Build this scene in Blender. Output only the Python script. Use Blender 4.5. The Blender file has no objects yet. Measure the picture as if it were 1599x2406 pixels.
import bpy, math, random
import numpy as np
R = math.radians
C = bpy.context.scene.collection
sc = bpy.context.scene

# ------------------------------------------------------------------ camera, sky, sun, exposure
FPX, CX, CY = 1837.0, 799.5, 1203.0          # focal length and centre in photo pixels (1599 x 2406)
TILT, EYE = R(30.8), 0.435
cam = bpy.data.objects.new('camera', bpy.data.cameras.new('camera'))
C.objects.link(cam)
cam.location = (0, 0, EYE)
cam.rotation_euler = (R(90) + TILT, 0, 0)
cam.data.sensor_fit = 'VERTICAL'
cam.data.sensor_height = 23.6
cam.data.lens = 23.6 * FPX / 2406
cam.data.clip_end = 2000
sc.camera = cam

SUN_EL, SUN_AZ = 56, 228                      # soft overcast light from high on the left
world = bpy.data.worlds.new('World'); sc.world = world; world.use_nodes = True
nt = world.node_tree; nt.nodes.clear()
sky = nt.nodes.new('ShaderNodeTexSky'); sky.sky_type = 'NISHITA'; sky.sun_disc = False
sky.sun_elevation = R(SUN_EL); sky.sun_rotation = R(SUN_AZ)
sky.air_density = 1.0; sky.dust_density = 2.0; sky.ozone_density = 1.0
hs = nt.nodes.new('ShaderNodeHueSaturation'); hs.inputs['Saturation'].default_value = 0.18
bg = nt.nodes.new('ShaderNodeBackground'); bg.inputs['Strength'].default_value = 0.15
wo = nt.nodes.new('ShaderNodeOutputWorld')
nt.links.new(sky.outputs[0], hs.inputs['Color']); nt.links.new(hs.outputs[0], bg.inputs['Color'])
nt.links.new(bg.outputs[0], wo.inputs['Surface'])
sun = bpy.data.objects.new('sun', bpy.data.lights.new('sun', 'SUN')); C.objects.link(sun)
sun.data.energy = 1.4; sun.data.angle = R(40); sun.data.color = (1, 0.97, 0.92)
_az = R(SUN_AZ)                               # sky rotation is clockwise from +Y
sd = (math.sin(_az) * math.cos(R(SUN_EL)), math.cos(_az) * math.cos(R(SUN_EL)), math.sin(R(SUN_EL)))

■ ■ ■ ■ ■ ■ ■

WHAT THE TASK ASKS =
Extract the first line above and each line after it up to and including the one with "sc = bpy.context.scene", please, exactly and with nothing else.

EXPECTED OUTPUT =
Build this scene in Blender. Output only the Python script. Use Blender 4.5. The Blender file has no objects yet. Measure the picture as if it were 1599x2406 pixels.
import bpy, math, random
import numpy as np
R = math.radians
C = bpy.context.scene.collection
sc = bpy.context.scene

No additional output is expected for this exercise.